L’autre point d’achoppement entre la collectivité et le gouvernement se joue sur le plan de la continuité territoriale.
La Région a rappelé qu’elle “palliait le retrait de l’État sur une compétence pourtant propre afin de ne pas pénaliser les Réunionnais” alors que perdure une “immense disparité” entre les territoires insulaires. Ainsi, l’État verse une dotation financière à la Corse de 143 millions d’euros en 2018 et 28 millions à Saint-Pierre et Miquelon pendant que La Réunion en est “totalement dépourvue”, déplorent les élus régionaux.
Le coup de gueule de la Région avant même la venue du président de la République en octobre avait déjà fait évoluer le rapport de force. La collectivité a soumis à l’État un nouveau conventionnement pour permettre de répartir les dépenses liées à la continuité territoriale. L’État s’était ainsi engagé, dans un courrier adressé le 16 octobre, à financer 200.000 bons de continuité pour les populations ultra-marines. À titre d’information, le dispositif de continuité représente un budget de 50 millions d’euros par an pour la Région.
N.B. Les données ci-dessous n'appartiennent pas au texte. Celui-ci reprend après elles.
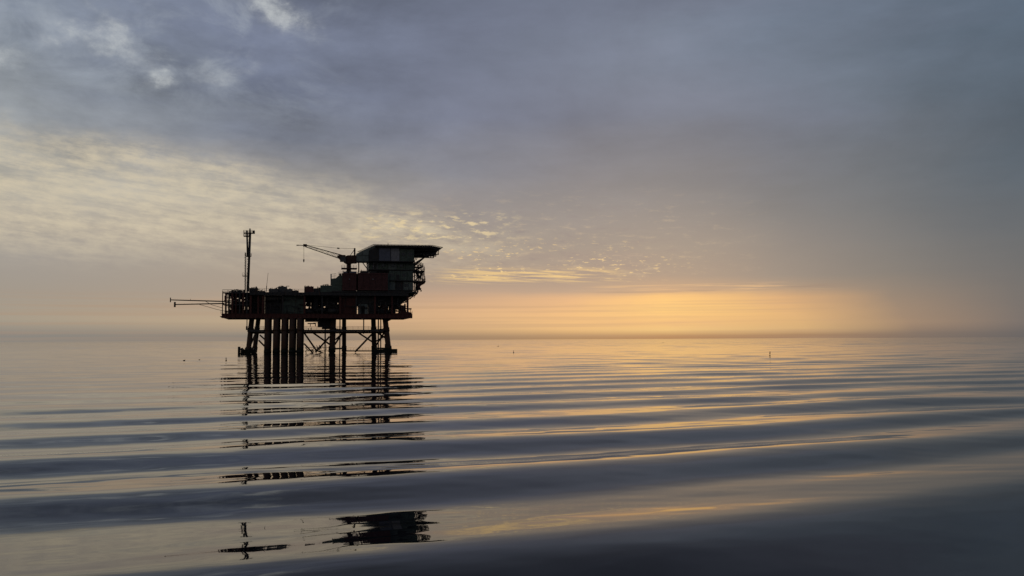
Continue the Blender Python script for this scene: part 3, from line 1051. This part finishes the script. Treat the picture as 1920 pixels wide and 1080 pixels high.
# ------------------------------------------------------------------ vent tower
base = P(464, 547, 6)
t = empty('vent_tower', 'tall slim vent tower with railed head platform near the left end of the deck', 'tower', base)


def z(px, py):
    return P(px, py, 6)


part('vent_pipe', 'steel', lambda p: p.tube(z(464.6, 547), z(469, 437), 0.42, 10, 0.38), parent=t, base=base)
part('vent_tip', 'steel', lambda p: p.tube(z(469, 437), z(468.6, 428.5), 0.3, 8, 0.22), parent=t, base=base)
part('vent_pipe', 'steel', lambda p: p.tube(z(464.3, 482), z(463, 432.3), 0.3, 8), parent=t, base=base)


def lat(p):
    n = 15
    for k in range(n):
        ya, yb = 547 - 65 * k / n, 547 - 65 * (k + 1) / n
        la, lb = 459.5 + 1.0 * k / n, 459.5 + 1.0 * (k + 1) / n
        ra, rb = 463.5 + 1 * k / n, 463.5 + 1 * (k + 1) / n
        for d in (5.2, 6.8):
            p.tube(P(la, ya, d), P(lb, yb, d), 0.09, 5)
            p.tube(P(la, ya, d) if k % 2 else P(ra, ya, d), P(rb, yb, d) if k % 2 else P(lb, yb, d), 0.05, 4)
            p.tube(P(la, ya, d), P(ra, ya, d), 0.05, 4)
        p.tube(P(la, ya, 5.2), P(la, ya, 6.8), 0.05, 4)
    for k in range(20):
        y = 540 - 100 * k / 20
        x = 464.8 + 4 * k / 20
        p.tube(P(x - 3.0, y, 6), P(x, y - 1.5, 6), 0.05, 4)


part('lattice_frame', 'steel', lat, parent=t, base=base, kind='stuff')


def ladder(p):
    for px in (459.0, 460.4):
        p.tube(z(px, 547), z(px + 0.4, 473), 0.06, 5)
    for k in range(56):
        y = 546 - 73 * k / 56
        p.tube(z(459.0 + 0.4 * k / 56, y), z(460.4 + 0.4 * k / 56, y), 0.03, 4)
    for k in range(14):
        y = 543 - 70 * k / 14
        p.tube(z(457.8, y), z(460.4, y), 0.05, 4)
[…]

D’autres incertitudes guettent la politique régionale pour l’exercice budgétaire à venir. La Région reste sur ses gardes en vue de nouveaux transferts de compétences. La première concerne la compétence “information sur les métiers et les formations au service de l’orientation des publics scolaires, apprentis et étudiants”. Un transfert qui constituera donc une nouvelle charge à compter de l’exercice 2020 pour la collectivité alors que dans le même temps, elle devra composer avec la suppression de la taxe sur les permis de conduire et la perte de la compétence “Apprentissage”. Ces deux lignes budgétaires représentent respectivement 1,6 et 25 millions d’euros de recettes en moins pour la Région.
Une “impasse budgétaire” selon Huguette Bello
L’examen des OB a également été l’occasion pour l’exécutif de contredire les critiques sur sa gestion comptable, les rangs de l’opposition fustigeant une “impasse budgétaire” dixit Huguette Bello.
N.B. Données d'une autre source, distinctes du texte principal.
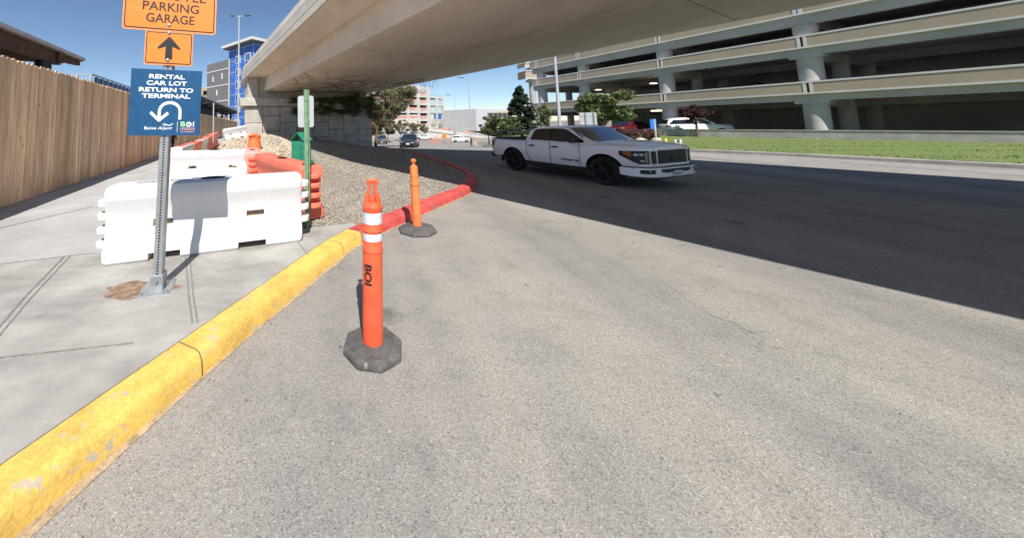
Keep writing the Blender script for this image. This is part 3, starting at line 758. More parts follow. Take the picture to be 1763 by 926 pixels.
# lower stud-framed end
L2 = 9.6; h2 = A(757, 168, 122).z+3
for j, x in enumerate((L1+.9+L2*.5, L1+.9+L2)):
    c = MB(); c.box((x, -.1, h2/2), (.9, .8, h2)); c.build('column', M_CWHITE, cg)
k = MB(); fz2 = [h2-i*2.95 for i in range(5)]
for z in fz2: k.box((L1+.9+L2/2, 9, z-.2), (L2, 18, .4)); k.box((L1+.9+L2/2, -.05, z-.1), (L2+.4, .3, .55))
k.build('floor_slabs', M_CWHITE, cg)
k = MB()
for z in fz2[1:]:
    for x in np.arange(L1+1.2, L1+L2+.9, .85): k.box((x, .25, z+1.35), (.16, .12, 2.5))
for x in np.arange(L1+1, L1+L2+1.2, 1.3): k.box((x, -.1, h2+.6), (.07, .07, 1.2))
k.box((L1+.9+L2/2, -.1, h2+1.1), (L2, .07, .07)); k.box((L1+.9+L2/2, -.1, h2+.6), (L2, .07, .07)); k.build('metal_studs', M_STUD, cg)
k = MB(); k.box((L1+.9+L2/2, 6, h2/2), (L2-.5, .3, h2-.6)); k.build('sheathing', M_BLUEG, cg)
k = MB(); k.box((L1+.9+L2*.62, .2, fz2[3]+1.2), (L2*.55, .08, 2.2)); k.build('blue_sheathing', M_BLUEW, cg)

# long blue building
bb, L, h = quad_building('blue_building', 772, 822, 158, 150, A(800, 200, 154).z, -3, 15, M_BLUEW, 'low blue glass and wrap building behind the far lamp posts', 'building')
k = MB(); k.box((L/2, 6, h/2), (L, 11.6, h)); k.build('wall', M_BLUEG, bb)
k = MB(); k.box((L/2, .05, h-.75), (L+.1, .3, 1.5)); k.build('blue_band', M_BLUEW, bb)
for j in range(5):
    for z_, w_ in ((h*.45+.9, 1.9), (h*.18, 1.7)): k = MB(); k.box((1.2+j*L/5, .05, z_), (w_, .3, .9)); k.build('white_panel', M_LGREY, bb)
for j in range(5):
    k = MB(); k.box((2.9+j*L/5, .02, h*.42), (1.2, .2, h*.7)); k.build('window', M_GLASS, bb)
# light grey building
lb, L, h = quad_building('grey_building', 820, 884, 106, 120, A(840, 188, 110).z, -3, 15, M_LGREY, 'pale grey box building with ribbon windows behind the small trees', 'building')
k = MB(); k.box((L/2, 7, h/2), (L, 14, h)); k.build('wall', M_LGREY, lb)
for z in (h-2.15, h-4.5):
    k = MB(); k.box((L*.62, -.02, z), (L*.66, .2, 1.6)); f = k.build('ribbon_window', M_GLASS, lb)
    for j in range(6): k = MB(); k.box((L*.3+j*L*.128, -.13, z), (.12, .08, 1.6)); k.build('mullion', M_GART, f)
k = MB(); k.box((L*.78, -.05, h-1.05), (L*.44, .25, .55)); k.build('tan_band', M_TANB, lb)
# sloping white ramp wall with orange trim behind the far road
rp = thing('ramp_wall', A(735, 232, 88), 'long pale concrete ramp wall sloping down behind the far traffic cones', 'ramp wall')
k = MB(); P0 = rp.location; pts = [(725,219.5),(760,223.5),(800,229),(835,235),(905,240)]
tp = [A(u, v, 88-.06*(u-735))-P0 for u, v in pts]
for a, b in zip(tp[:-1], tp[1:]):
    k.add([a, b, (b.x,b.y,-4-P0.z), (a.x,a.y,-4-P0.z), a+Vector((0,.4,0)), b+Vector((0,.4,0)), (b.x,b.y+.4,-4-P0.z), (a.x,a.y+.4,-4-P0.z)], [(0,1,2,3),(4,7,6,5),(0,4,5,1),(3,2,6,7),(0,3,7,4),(1,5,6,2)])
k.build('wall', M_CWHITE, rp)
k = MB()
for a, b in zip(tp[:-1], tp[1:]): k.bar(a+Vector((0,-.06,-.85)), b+Vector((0,-.06,-.85)), .16, .22)
k.build('ledge', M_CURB, rp)
k = MB(); 
for u0, u1, v in ((757, 776, 221.5), (800, 815, 226)): k.bar(A(u0, v, 90)-P0, A(u1, v+1.5, 89)-P0, .2, .7)
tag(k.build('orange_net', M_NET, rp), 'orange netting along the ramp top')
k = MB(); k.bar(A(735, 237, 86)-P0, A(640, 240, 96)-P0, .5, 2.6); k.build('lower_wall', M_PANEL, rp)

# blue-wrapped hotel and grey brick wing (left)
ht, L, h = quad_building('hotel_tower', 393, 436, 88, 80, A(436, 70, 80).z, -1, 14, M_BLUEW, 'tall hotel tower under construction wrapped in bright blue membrane', 'tower')
k = MB(); k.box((L/2, 7, h/2), (L, 14, h)); k.build('wall', M_BLUEW, ht)
k = MB(); k.box((L/2+.3, 6.5, h+.1), (L+3, 16.5, .7)); o = k.build('roof', M_GART, ht)
k = MB(); k.box((L/2+.3, 6.6, h-.35), (L+2.4, 15.8, .25)); k.build('roof_soffit', M_GBRICK, ht)
k = MB(); 
for z in np.arange(2, h-.8, 3.2): k.box((L/2, -.01, z), (L, .06, .12)); k.box((L+.01, 7, z), (.06, 14, .12))
for x in (0.05, L*.33, L*.66, L-.05): k.box((x, -.01, h/2), (.12, .06, h-1))
k.build('seam_tape', M_LGREY, ht)
k = MB(); k.box((L+.03, 7.6, h/2-1), (.16, 7.5, h-3.2)); k.build('grey_panel', M_GBRICK, ht)
for z in np.arange(2.6, h-2.5, 3.55):
    for x in (L*.40, L*.80):
        k = MB(); k.box((x, -.04, z+1.0), (2.3, .2, 2.2)); f = k.build('window', M_GART, ht)
        k = MB(); k.box((x-.5, -.14, z+1.0), (.85, .06, 1.8)); k.box((x+.5, -.14, z+1.0), (.85, .06, 1.8)); k.build('pane', M_BLUEG, f)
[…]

“Les taux d’épargne de la Région sont autour de 20%, ce qui correspond à pouvoir dégager une épargne brute (différence entre les recettes et les dépenses de fonctionnement, ndlr) de plus de 120 millions d’euros. Ce niveau d’épargne brute est constant depuis 2010”, s’en est félicité Didier Robert. Un matelas qui permet à la collectivité régionale d’avoir une marge de manoeuvre en propre et de “garantir une crédibilité vis-à-vis de nos partenaires financiers”, a-t-il ajouté avant de donner la parole à l’opposition.
“Je n’ai pas votre optimisme”, a commenté Huguette Bello, remontée. “L’annulation de l’assemblée sans aucune explication est inédite. Cela montre dans quel flou se trouve aujourd’hui la collectivité”. Selon la tête de file de l’opposition, “tous les indicateurs sont au rouge. C’est la pyramide qui s’écroule”. Elle en veut notamment pour preuve l’explosion de la dette entre 2015 et 2018, s’appuyant sur un récent rapport de la Chambre régionale des Comptes.
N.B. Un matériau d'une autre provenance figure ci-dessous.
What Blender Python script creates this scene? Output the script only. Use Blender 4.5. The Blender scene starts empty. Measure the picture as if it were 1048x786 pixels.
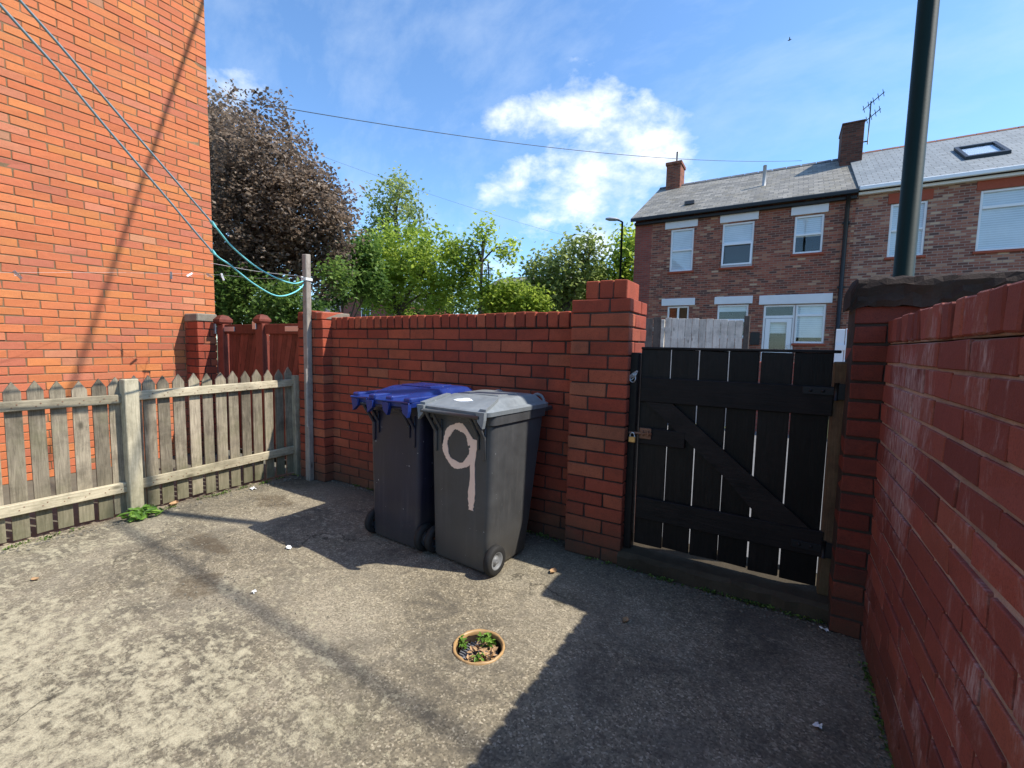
import bpy, math, random
import numpy as np
from mathutils import Vector, Matrix
random.seed(7)
RNG = np.random.default_rng(11)
scene = bpy.context.scene
COL = scene.collection
R = math.radians

# ------------------------------------------------------------------ camera
CAM = np.array([0.0, 0.0, 1.55])
YAW, PIT, ROL, FOC = R(-31.231), R(-4.821), R(1.147), 455.0
_f = np.array([math.sin(YAW)*math.cos(PIT), math.cos(YAW)*math.cos(PIT), math.sin(PIT)])
_r = np.array([math.cos(YAW), -math.sin(YAW), 0.0])
_u = np.cross(_r, _f)
_R = np.array([_r*math.cos(ROL)+_u*math.sin(ROL), _u*math.cos(ROL)-_r*math.sin(ROL), -_f])
cam_data = bpy.data.cameras.new('camera')
cam = bpy.data.objects.new('camera', cam_data); COL.objects.link(cam)
M = Matrix([[*_R[:, 0]], [*_R[:, 1]], [*_R[:, 2]]])
cam.matrix_world = Matrix.Translation(Vector(CAM)) @ M.to_4x4()
cam_data.sensor_width = 36.0; cam_data.lens = FOC/1048*36
cam_data.clip_start = 0.05; cam_data.clip_end = 2000
scene.camera = cam

def at(px, py, Y):
    """survey: where the sight line through a photo point crosses the plane at depth Y"""
    d = _R.T @ np.array([(px-524)/FOC, -(py-393)/FOC, -1.0])
    return CAM + d*(Y/d[1])

# ------------------------------------------------------------------ nodes / materials
class N:
    def __init__(s, m):
        m.use_nodes = True; s.t = m.node_tree; s.t.nodes.clear()
    def n(s, typ, **kw):
        nd = s.t.nodes.new(typ)
        for k, v in kw.items():
            if k.startswith('i_'):
                key = k[2:]; key = int(key) if key.isdigit() else key.replace('_', ' ')
                s.set(nd.inputs[key], v)
            else: setattr(nd, k, v)
        return nd
    def set(s, inp, v):
        if isinstance(v, bpy.types.NodeSocket): s.t.links.new(v, inp)
        elif isinstance(v, bpy.types.Node): s.t.links.new(v.outputs[0], inp)
        else:
            if inp.type == 'RGBA' and len(v) == 3: v = (*v, 1)
            inp.default_value = v
    def coord(s, scale=(1, 1, 1), rot=(0, 0, 0), out='Object', loc=(0, 0, 0)):
        tc = s.n('ShaderNodeTexCoord')
        mp = s.n('ShaderNodeMapping', i_Vector=tc.outputs[out], i_Scale=scale, i_Rotation=rot, i_Location=loc)
        return mp.outputs[0]
    def noise(s, vec, scale, detail=6, rough=.6, dist=0):
        return s.n('ShaderNodeTexNoise', i_Vector=vec, i_Scale=scale, i_Detail=detail, i_Roughness=rough, i_Distortion=dist).outputs['Fac']
    def ramp(s, fac, stops, interp='LINEAR'):
        r = s.n('ShaderNodeValToRGB', i_Fac=fac); cr = r.color_ramp; cr.interpolation = interp
        while len(cr.elements) < len(stops): cr.elements.new(.5)
        for e, (p, c) in zip(cr.elements, stops):
            e.position = p; e.color = (*c, 1) if not isinstance(c, (int, float)) else (c, c, c, 1)
        return r.outputs[0]
    def mix(s, f, a, b, blend='MIX'):
        m = s.n('ShaderNodeMix', data_type='RGBA', blend_type=blend)
        s.set(m.inputs[0], f); s.set(m.inputs[6], a); s.set(m.inputs[7], b)
        return m.outputs[2]
    def math(s, op, a, b=0.0, c=None, clamp=False):
        m = s.n('ShaderNodeMath', operation=op, use_clamp=clamp)
        s.set(m.inputs[0], a); s.set(m.inputs[1], b)
        if c is not None: s.set(m.inputs[2], c)
        return m.outputs[0]
    def sep(s, v):
        return s.n('ShaderNodeSeparateXYZ', i_0=v).outputs
    def finish(s, color, rough=.8, spec=.3, bump=None, bstr=.3, bdist=.01, metal=0.0, **kw):
        p = s.n('ShaderNodeBsdfPrincipled')
        s.set(p.inputs['Base Color'], color); s.set(p.inputs['Roughness'], rough)
        s.set(p.inputs['Specular IOR Level'], spec); s.set(p.inputs['Metallic'], metal)
        for k, v in kw.items(): s.set(p.inputs[k.replace('_', ' ')], v)
        if bump is not None:
            b = s.n('ShaderNodeBump', i_Height=bump, i_Strength=bstr, i_Distance=bdist)
            s.t.links.new(b.outputs[0], p.inputs['Normal'])
        o = s.n('ShaderNodeOutputMaterial'); s.t.links.new(p.outputs[0], o.inputs[0])
        return p

def new_mat(name):
    m = bpy.data.materials.new(name); return m, N(m)

def simple(name, col, rough=.6, spec=.4, metal=0, var=.15, nscale=9, bstr=.1):
    m, n = new_mat(name); v = n.coord()
    f = n.noise(v, nscale, 8, .65)
    c = n.mix(f, tuple(x*(1-var) for x in col), tuple(min(1, x*(1+var)) for x in col))
    n.finish(c, rough, spec, n.noise(v, nscale*8, 4), bstr, .003, metal)
    return m

def attr_tint(n):
    a = n.n('ShaderNodeAttribute', attribute_name='tint')
    return n.n('ShaderNodeSeparateColor', i_0=a.outputs['Color']).outputs

def brick_mat(name, stops, grime=(.05, .035, .03), grime_amt=.35, salt=0.0, zgreen=0.0, rough=.85, br=(.80, .34), spot=None):
    m, n = new_mat(name); br_ = br
    t = attr_tint(n); v = n.coord()
    c = n.ramp(t[0], stops)
    br = n.math('MULTIPLY_ADD', t[1], br_[1], br_[0])
    c = n.mix(1.0, c, n.n('ShaderNodeCombineColor', i_0=br, i_1=br, i_2=br).outputs[0], 'MULTIPLY')
    big = n.noise(v, 2.3, 8, .7); mid = n.noise(v, 22, 6, .7); fine = n.noise(v, 160, 3, .6)
    c = n.mix(n.ramp(mid, [(.3, 0.0), (.75, .35)]), c, n.mix(1.0, c, (.62, .55, .55), 'MULTIPLY'))
    g = n.math('MULTIPLY', n.ramp(big, [(.46, 0.0), (.72, 1.0)]), grime_amt)
    c = n.mix(g, c, grime)
    c = n.mix(n.math('MULTIPLY', n.ramp(fine, [(.35, 1.0), (.5, 0.0)]), .35), c, tuple(x*.9 for x in grime))
    if zgreen:
        z = n.sep(n.n('ShaderNodeNewGeometry').outputs['Position'])[2]
        zz = n.math('ADD', z, n.math('MULTIPLY', n.noise(v, 5, 6, .7), .5))
        c = n.mix(n.math('MULTIPLY', n.ramp(n.math('MULTIPLY', zz, .9), [(.25, 1.0), (.62, 0.0)]), zgreen), c, (.055, .05, .03))
    if salt:
        sv = n.coord((1, 3.2, 1.3)); s1 = n.noise(sv, 1.5, 9, .74, .5); s2 = n.noise(n.coord((1, 30, 5)), 3.2, 8, .7)
        if spot:
            q = n.sep(n.n('ShaderNodeNewGeometry').outputs['Position'])
            dd = n.math('SQRT', n.math('ADD', n.math('POWER', n.math('SUBTRACT', q[1], spot[0]), 2.0), n.math('MULTIPLY', n.math('POWER', n.math('SUBTRACT', q[2], spot[1]), 2.0), .7)))
            s1 = n.math('ADD', s1, n.ramp(dd, [(.0, .30), (.20, .16), (.45, 0.0)]))
        sm = n.math('MULTIPLY', n.ramp(s1, [(.54, 0.0), (.67, 1.0)]), n.ramp(s2, [(.42, 0.1), (.6, 1.0)]))
        c = n.mix(n.math('MULTIPLY', sm, salt), c, (.50, .40, .38))
    h = n.math('ADD', n.math('MULTIPLY', fine, .5), mid)
    n.finish(c, rough, .25, h, .55, .006)
    return m

def mortar_mat(name, col):
    m, n = new_mat(name); v = n.coord()
    a = n.noise(v, 3, 8, .7); b = n.noise(v, 90, 4, .7)
    c = n.mix(n.ramp(a, [(.3, 0.0), (.7, 1.0)]), tuple(x*.45 for x in col), tuple(x*1.2 for x in col))
    c = n.mix(n.math('MULTIPLY', b, .5), c, tuple(x*.4 for x in col))
    n.finish(c, .95, .1, b, .7, .006)
    return m

def wood_mat(name, pale, dark, axis='Z', green=0.0, rough=.85):
    m, n = new_mat(name)
    sc = {'Z': (14, 14, 1.1), 'Y': (14, 1.1, 14), 'X': (1.1, 14, 14)}[axis]
    v = n.coord(sc); w = n.coord()
    t = attr_tint(n)
    vv = n.n('ShaderNodeVectorMath', operation='ADD', i_0=v, i_1=n.n('ShaderNodeCombineXYZ', i_0=n.math('MULTIPLY', t[0], 37), i_1=n.math('MULTIPLY', t[1], 53)).outputs[0]).outputs[0]
    grain = n.noise(vv, 3.2, 9, .68, 1.2); fine = n.noise(vv, 12, 5, .7)
    c = n.ramp(grain, [(.28, dark), (.5, tuple((a+b)/2 for a, b in zip(pale, dark))), (.72, pale)])
    blot = n.noise(w, 4.5, 8, .72)
    c = n.mix(n.math('MULTIPLY', n.ramp(blot, [(.45, 0.0), (.68, 1.0)]), .6), c, tuple(x*.42 for x in dark))
    kv = n.n('ShaderNodeTexVoronoi', i_Vector=n.n('ShaderNodeVectorMath', operation='MULTIPLY', i_0=vv, i_1=tuple(.45 if x > 5 else 2.4 for x in sc)).outputs[0], i_Scale=1.0, i_Randomness=1.0).outputs['Distance']
    c = n.mix(n.ramp(kv, [(.05, .85), (.13, .0)]), c, tuple(x*.45 for x in dark))
    br = n.math('MULTIPLY_ADD', t[1], .75, .60)
    c = n.mix(1.0, c, n.n('ShaderNodeCombineColor', i_0=br, i_1=br, i_2=br).outputs[0], 'MULTIPLY')
    if green:
        z = n.sep(n.n('ShaderNodeNewGeometry').outputs['Position'])[2]
        gz = n.ramp(n.math('ADD', z, n.math('MULTIPLY', n.noise(w, 6, 6, .7), .35)), [(.2, 1.0), (.62, 0.0)])
        c = n.mix(n.math('MULTIPLY', gz, green), c, (.10, .105, .045))
        gg = n.ramp(n.noise(w, 2.6, 7, .7), [(.5, 0.0), (.68, .55)])
        c = n.mix(n.math('MULTIPLY', gg, green), c, (.19, .19, .09))
    n.finish(c, rough, .2, n.math('ADD', grain, n.math('MULTIPLY', fine, .6)), .5, .004)
    return m

def leaf_mat(name, c0, c1, c2, trans=.35):
    m, n = new_mat(name); t = attr_tint(n)
    c = n.ramp(t[0], [(0.0, c0), (.5, c1), (1.0, c2)])
    p = n.n('ShaderNodeBsdfPrincipled', i_Base_Color=c, i_Roughness=.5)
    p.inputs['Specular IOR Level'].default_value = .35
    tr = n.n('ShaderNodeBsdfTranslucent', i_Color=c)
    mx = n.n('ShaderNodeMixShader', i_0=trans, i_1=p.outputs[0], i_2=tr.outputs[0])
    o = n.n('ShaderNodeOutputMaterial', i_0=mx.outputs[0]); return m

MT = {}
MT['brick_yard'] = brick_mat('yard brick', [(0, (.27, .052, .028)), (.35, (.34, .068, .035)), (.7, (.385, .082, .040)), (.92, (.41, .105, .050)), (1, (.36, .12, .06))], (.045, .024, .018), .45, zgreen=.75, br=(.85, .24))
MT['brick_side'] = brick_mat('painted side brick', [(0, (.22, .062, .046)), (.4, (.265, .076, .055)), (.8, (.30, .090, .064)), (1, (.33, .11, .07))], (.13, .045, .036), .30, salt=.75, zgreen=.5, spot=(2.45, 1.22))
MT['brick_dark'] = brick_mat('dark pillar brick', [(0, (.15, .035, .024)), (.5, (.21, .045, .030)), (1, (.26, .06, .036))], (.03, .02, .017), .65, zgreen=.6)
MT['brick_house'] = brick_mat('orange house brick', [(0, (.44, .135, .080)), (.12, (.51, .148, .068)), (.4, (.555, .158, .062)), (.65, (.575, .178, .066)), (.84, (.58, .205, .064)), (.95, (.50, .160, .092)), (.992, (.58, .24, .115)), (1, (.42, .21, .12))], (.36, .13, .07), .35, br=(.90, .17))
MT['mortar_yard'] = mortar_mat('dark mortar', (.085, .065, .055))
MT['mortar_side'] = mortar_mat('pale pink mortar', (.50, .38, .31))
MT['mortar_house'] = mortar_mat('olive mortar', (.27, .175, .10))
MT['render'] = mortar_mat('old cement', (.30, .26, .20))
MT['coping_dark'] = mortar_mat('blackened concrete coping', (.055, .040, .033))
MT['fence_v'] = wood_mat('weathered picket wood', (.41, .345, .245), (.135, .110, .078), 'Z', .5)
MT['fence_h'] = wood_mat('weathered rail wood', (.58, .50, .35), (.25, .21, .14), 'Y', .35)
MT['post_grey'] = wood_mat('grey post wood', (.60, .52, .44), (.34, .28, .23), 'Z', .1)
MT['post_fence'] = wood_mat('pale fence post wood', (.54, .48, .34), (.25, .22, .15), 'Z', .4)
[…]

“Avec un bond de 108%, La Réunion devient la région la plus endettée de France. On est endetté à hauteur de 1,3 milliard d’euros, c’est plus que le budget en cours qui est à 1,1 milliard d’euros, c’est inquiétant”, blâme la conseillère du Rassemblement.
“Vous êtes rattrapé par la réalité budgétaire. Vous vous rendez sans doute compte de l’impasse dans laquelle vous avez mis La Réunion. Cela n’indique rien de bon pour les entreprises réunionnaises et pour les familles qui sont dans la difficulté. Vous n’avez plus les moyens de mettre en oeuvre les politiques publiques (...) La capacité d’investissement de la Région est fortement amoindrie. La Réunion fait partie de la minorité des régions où l’épargne nette a fondu entre 2017 et 2019”, sermonne-t-elle encore. Autant de fragilités qui vont, selon l’élue, faire pâtir d’autres secteurs comme la formation ou la lutte contre l’illettrisme. Et Huguette Bello de vilipender : “Là où vous passez, les collectivités trépassent !”.
“Difficile de continuer à faire la cigale”, raille de son côté Karine Nabénésa (La Réunion en marche). “La Région a-t-elle encore la capacité à mener à bon port ce qu’elle projette ?”, questionne l’élue, reprochant au président des “années de navigation à vue. La Région bateau fou, ousa son capitaine i sa rale à nous ? Avez-vous le droit à toutes les largesses que vous vous octroyez dans les satellites ?”, a-t-elle critiqué.
A 15H45, après 6H d'un débat (commencé à 9H30) consacré aux seules orientations budgétaires, l'assemblée a enfin entamé l'affaire numéro 2 inscrite à l'ordre du jour.